Саша Гитри так до конца своих дней и не смог полюбить кинематограф, что не мешало ему снимать фильмы и сниматься в них. Рецепт был прост до примитива: выбиралась пьеса, имевшая успех (лучше всего собственная), нанималась труппа, исполнявшая ее на сцене, и в течение недели картина в двух-трех декорациях была готова. И никому не было дела, что на экран выходил спектакль, а не фильм. Более того, Гитри даже видел в этом смысл своей деятельности. Отдав Марку Аллегре и Роберу Флоре свою пьесу «Белое и черное», он заметил: «Говорящее кино может послужить славе хорошего театра, позволяя показывать хорошие спектакли с хорошими актерами в маленьких провинциальных городках, лишенных сцены».
И вот в этой-то эстетической неразберихе начинал свой кинематографический путь молодой Фернандель.
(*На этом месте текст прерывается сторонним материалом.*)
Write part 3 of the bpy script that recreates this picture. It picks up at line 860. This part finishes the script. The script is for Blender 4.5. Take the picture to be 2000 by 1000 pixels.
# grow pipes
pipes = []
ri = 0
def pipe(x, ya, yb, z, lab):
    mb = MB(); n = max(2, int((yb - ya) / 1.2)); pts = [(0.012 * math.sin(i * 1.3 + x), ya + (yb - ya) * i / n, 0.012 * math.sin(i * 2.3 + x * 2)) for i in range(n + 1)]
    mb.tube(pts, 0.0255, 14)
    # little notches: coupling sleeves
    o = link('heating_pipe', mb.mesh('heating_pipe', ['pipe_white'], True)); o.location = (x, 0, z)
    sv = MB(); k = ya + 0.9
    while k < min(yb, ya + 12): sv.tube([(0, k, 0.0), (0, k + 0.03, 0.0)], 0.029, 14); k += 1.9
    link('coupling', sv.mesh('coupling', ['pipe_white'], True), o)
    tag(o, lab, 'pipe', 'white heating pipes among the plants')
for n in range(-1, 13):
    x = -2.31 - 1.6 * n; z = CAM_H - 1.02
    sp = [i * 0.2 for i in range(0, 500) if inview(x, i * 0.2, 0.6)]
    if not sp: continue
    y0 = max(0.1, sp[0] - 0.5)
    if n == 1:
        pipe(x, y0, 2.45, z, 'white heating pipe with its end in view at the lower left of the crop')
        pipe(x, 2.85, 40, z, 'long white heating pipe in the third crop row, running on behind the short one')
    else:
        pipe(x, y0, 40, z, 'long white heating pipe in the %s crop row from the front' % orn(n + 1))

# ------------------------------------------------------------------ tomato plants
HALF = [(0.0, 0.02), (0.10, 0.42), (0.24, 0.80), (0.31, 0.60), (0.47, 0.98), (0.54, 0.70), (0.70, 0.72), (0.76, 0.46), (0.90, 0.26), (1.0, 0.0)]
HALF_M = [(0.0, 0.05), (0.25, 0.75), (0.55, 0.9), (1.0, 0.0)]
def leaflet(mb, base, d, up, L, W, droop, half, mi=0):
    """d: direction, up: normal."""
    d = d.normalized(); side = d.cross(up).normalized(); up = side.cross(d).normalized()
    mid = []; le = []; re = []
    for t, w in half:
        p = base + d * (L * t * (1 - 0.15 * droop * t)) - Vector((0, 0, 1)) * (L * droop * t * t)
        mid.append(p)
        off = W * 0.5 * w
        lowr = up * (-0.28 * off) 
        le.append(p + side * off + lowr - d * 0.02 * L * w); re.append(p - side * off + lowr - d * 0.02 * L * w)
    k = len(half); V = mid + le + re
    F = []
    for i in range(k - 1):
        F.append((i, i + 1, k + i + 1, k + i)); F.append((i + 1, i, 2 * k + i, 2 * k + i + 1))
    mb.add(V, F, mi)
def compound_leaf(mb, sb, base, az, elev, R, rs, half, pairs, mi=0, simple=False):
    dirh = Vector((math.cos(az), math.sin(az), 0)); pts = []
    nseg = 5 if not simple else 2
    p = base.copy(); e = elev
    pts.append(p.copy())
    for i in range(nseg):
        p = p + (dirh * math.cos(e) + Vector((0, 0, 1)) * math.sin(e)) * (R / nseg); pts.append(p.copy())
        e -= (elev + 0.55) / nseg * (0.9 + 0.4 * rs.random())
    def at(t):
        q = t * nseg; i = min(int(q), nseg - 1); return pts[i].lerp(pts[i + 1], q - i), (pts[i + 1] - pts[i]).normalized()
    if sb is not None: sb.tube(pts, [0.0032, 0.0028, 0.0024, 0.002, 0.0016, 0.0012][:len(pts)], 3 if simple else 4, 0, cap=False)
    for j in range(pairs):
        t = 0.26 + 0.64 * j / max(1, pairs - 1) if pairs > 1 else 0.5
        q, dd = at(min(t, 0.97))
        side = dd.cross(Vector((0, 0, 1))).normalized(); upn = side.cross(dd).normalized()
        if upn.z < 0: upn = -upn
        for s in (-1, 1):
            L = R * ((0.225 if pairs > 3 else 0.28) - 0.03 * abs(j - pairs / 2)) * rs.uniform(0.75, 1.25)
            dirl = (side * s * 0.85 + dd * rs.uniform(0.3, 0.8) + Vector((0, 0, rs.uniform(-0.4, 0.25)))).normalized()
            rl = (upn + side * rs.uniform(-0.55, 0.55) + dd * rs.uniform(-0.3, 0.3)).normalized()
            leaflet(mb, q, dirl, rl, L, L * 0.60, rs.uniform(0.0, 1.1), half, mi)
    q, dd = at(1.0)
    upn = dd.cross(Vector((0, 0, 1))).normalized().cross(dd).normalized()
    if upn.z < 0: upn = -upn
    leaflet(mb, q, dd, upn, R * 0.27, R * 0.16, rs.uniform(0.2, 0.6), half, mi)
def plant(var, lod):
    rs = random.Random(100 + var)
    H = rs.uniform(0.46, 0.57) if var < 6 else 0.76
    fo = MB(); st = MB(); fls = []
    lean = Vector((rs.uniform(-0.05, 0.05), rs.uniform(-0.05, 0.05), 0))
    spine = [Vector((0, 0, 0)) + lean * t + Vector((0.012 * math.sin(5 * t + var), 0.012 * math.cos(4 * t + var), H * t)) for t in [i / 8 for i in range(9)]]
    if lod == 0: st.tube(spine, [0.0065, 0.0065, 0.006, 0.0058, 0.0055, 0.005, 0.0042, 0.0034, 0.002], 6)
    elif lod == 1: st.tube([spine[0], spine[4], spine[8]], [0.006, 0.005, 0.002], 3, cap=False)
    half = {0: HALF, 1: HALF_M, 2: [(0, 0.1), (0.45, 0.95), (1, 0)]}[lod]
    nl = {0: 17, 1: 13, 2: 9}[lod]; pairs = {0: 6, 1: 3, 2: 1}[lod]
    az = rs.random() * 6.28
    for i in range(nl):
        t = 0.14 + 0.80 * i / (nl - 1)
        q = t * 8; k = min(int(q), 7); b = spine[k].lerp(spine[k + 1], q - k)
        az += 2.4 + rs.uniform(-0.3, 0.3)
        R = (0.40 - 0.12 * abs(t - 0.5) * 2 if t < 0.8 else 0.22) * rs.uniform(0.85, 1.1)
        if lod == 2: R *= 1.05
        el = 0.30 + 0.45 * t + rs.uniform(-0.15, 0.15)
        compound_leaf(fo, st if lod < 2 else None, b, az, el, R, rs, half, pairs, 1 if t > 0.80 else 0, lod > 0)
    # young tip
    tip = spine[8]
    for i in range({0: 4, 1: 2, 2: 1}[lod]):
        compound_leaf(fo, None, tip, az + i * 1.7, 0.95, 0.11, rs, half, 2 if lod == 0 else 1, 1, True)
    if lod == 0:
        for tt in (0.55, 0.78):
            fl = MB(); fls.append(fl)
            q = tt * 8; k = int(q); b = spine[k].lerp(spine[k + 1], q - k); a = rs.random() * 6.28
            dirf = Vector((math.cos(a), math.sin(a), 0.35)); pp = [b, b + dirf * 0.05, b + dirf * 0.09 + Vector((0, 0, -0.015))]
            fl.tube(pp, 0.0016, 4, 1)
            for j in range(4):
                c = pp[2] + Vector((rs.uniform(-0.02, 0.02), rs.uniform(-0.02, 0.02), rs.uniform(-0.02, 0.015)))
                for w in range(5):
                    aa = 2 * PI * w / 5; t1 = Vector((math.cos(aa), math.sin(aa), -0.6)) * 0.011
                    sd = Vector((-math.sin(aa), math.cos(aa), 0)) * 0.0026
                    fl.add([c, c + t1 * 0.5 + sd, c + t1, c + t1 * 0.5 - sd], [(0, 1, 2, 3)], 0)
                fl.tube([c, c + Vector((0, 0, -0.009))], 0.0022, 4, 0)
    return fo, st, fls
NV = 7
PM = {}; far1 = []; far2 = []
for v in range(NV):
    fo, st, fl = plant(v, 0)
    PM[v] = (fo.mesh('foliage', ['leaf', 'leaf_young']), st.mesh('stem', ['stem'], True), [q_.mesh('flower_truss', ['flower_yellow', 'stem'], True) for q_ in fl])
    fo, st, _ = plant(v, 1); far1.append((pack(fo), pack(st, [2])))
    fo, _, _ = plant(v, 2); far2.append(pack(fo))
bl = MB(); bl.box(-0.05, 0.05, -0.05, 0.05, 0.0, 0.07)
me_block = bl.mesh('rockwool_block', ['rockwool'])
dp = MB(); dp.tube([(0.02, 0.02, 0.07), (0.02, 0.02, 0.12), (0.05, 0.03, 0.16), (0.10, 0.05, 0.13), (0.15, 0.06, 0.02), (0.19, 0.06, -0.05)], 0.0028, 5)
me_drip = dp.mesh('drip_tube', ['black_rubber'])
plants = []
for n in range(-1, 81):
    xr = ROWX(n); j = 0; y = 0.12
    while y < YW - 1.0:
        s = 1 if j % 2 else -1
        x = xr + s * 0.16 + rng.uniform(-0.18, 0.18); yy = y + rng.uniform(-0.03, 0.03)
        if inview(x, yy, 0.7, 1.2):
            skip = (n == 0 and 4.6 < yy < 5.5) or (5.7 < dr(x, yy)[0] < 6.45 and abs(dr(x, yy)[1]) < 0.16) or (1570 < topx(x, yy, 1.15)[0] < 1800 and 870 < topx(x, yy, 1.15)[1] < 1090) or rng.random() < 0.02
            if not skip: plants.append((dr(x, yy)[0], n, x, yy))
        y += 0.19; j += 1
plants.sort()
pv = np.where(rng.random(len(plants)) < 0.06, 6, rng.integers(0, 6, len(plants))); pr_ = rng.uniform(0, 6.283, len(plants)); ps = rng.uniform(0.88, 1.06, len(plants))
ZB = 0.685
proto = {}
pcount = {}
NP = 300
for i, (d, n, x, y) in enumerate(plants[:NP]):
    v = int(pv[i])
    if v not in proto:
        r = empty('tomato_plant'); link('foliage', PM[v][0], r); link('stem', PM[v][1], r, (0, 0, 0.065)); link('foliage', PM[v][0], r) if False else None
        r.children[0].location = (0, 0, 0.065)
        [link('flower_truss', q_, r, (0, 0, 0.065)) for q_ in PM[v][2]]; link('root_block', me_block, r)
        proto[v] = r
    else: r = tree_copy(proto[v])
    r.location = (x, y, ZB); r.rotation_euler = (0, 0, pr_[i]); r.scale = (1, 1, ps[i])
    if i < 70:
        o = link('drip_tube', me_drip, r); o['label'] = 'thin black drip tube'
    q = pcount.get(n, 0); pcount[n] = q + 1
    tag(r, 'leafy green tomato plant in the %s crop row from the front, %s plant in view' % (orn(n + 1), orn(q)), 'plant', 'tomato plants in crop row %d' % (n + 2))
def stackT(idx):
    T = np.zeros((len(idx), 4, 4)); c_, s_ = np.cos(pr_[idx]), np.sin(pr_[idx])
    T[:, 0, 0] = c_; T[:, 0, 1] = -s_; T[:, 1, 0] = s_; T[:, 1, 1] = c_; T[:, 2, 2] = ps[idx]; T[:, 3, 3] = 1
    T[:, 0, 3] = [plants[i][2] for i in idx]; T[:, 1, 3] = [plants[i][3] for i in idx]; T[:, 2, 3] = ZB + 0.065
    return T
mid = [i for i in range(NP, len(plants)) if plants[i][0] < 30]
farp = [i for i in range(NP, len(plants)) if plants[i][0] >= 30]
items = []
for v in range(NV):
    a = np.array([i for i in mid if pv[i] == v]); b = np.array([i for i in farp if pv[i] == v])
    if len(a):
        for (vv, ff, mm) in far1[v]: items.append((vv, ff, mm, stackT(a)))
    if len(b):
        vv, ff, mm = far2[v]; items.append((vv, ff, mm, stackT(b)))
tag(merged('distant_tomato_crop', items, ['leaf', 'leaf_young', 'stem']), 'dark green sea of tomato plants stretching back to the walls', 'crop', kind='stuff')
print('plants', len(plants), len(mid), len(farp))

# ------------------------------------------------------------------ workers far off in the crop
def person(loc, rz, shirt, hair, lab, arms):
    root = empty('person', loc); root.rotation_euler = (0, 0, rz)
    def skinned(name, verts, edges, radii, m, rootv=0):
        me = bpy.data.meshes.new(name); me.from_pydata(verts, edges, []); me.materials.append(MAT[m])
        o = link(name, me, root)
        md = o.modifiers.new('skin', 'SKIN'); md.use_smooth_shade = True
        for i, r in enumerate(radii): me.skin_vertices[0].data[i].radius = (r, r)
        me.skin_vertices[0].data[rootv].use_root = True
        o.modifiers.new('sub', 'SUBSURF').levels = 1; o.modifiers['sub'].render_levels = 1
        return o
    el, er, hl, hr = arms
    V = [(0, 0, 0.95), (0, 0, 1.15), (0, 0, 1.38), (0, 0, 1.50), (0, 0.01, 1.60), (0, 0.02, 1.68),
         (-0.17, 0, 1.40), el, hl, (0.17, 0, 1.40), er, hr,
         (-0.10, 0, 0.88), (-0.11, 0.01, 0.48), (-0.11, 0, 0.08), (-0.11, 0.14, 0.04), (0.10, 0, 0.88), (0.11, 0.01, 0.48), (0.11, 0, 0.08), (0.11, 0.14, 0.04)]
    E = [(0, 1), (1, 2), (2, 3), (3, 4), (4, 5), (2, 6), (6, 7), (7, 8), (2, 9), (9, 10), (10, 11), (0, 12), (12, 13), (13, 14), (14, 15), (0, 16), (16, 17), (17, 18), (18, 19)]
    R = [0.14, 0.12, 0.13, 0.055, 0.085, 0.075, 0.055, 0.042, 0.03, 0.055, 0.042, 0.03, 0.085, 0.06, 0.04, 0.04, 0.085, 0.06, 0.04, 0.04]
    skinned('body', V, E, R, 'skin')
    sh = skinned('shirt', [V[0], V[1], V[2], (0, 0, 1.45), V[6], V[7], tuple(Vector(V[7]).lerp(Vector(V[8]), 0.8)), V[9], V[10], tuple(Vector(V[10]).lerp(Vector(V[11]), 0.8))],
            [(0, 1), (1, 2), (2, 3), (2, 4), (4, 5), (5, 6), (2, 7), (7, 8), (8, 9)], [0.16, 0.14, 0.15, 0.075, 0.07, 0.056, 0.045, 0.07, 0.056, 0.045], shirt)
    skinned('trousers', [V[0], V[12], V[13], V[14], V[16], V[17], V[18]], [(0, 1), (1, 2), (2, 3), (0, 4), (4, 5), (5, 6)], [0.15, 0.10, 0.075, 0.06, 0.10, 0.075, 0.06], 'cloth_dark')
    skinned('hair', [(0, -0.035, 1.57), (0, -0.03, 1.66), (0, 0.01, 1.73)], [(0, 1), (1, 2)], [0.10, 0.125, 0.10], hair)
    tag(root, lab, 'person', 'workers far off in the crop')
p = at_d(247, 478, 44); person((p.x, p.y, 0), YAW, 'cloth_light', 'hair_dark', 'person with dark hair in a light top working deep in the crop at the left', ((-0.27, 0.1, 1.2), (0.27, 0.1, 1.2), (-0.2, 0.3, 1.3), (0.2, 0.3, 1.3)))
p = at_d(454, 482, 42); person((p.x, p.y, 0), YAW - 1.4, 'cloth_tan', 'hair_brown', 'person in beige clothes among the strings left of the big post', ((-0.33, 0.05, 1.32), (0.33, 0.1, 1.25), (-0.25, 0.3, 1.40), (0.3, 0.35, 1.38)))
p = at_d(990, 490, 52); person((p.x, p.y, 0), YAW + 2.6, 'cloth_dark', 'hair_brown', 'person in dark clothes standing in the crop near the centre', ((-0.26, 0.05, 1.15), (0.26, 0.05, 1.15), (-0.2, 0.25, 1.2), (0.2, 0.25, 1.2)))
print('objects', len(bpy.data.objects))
Надо сказать, что на первый взгляд все сказанное выше не имеет к нему прямого отношения. Иные вообще склонны считать Фернанделя пережитком немого кино, родившимся слишком поздно и приспособившимся к неудобствам своей биографии. И впрямь, отними у него речь, голос, фиоритуры и взвизгивания, — все будет понятно и так: останется жест, мимика, реакции, а что еще нужно комику в немом кино? Между тем до двадцать восьмого года Фернанделю в кино делать было просто нечего. Не только потому, что он поспел как раз к появлению звука, но и по той художественной традиции, которая существенней любых обстоятельств биографии. Ибо театральность камеры как нельзя лучше соответствовала не только внешним данным актера, но и тому, что он привык делать за годы своей эстрадной работы. Крохотные залы предместий, пятачок эстрады рядом со стойкой, а то и просто неуклюжий балетный перепляс между столиками, непрекращающийся, интимнейший контакт с каждым, кто еще не настолько осоловел, чтобы прислушиваться к шутовской песенке, — все это оставляло певца и фигляра лицом к лицу с немногочисленными зрителями, не позволяло им ни на мгновение отвлечься от его ужимок, телодвижений и сочных словечек, которыми были нашпигованы его песенки и репризы. Ибо Фернандель, как не многие его коллеги, любит текст, непрерывный поток слов, который он постоянно комментирует своей «мимической жестикуляцией». И что он только выделывает с этим потоком! Подчеркивает нелепую артикуляцию толстых губ, заикается, шепелявит, картавит одновременно, клохчет, кудахчет, мычит, запутывается в словесных фейерверках, поет, тараторит, перевирает английский, немецкий и французский, переходит на провансальский, и все это ни на мгновение не смолкая. Как было не оценить такую находку, как было не использовать актера, столь ловко оперировавшего текстом и музыкой?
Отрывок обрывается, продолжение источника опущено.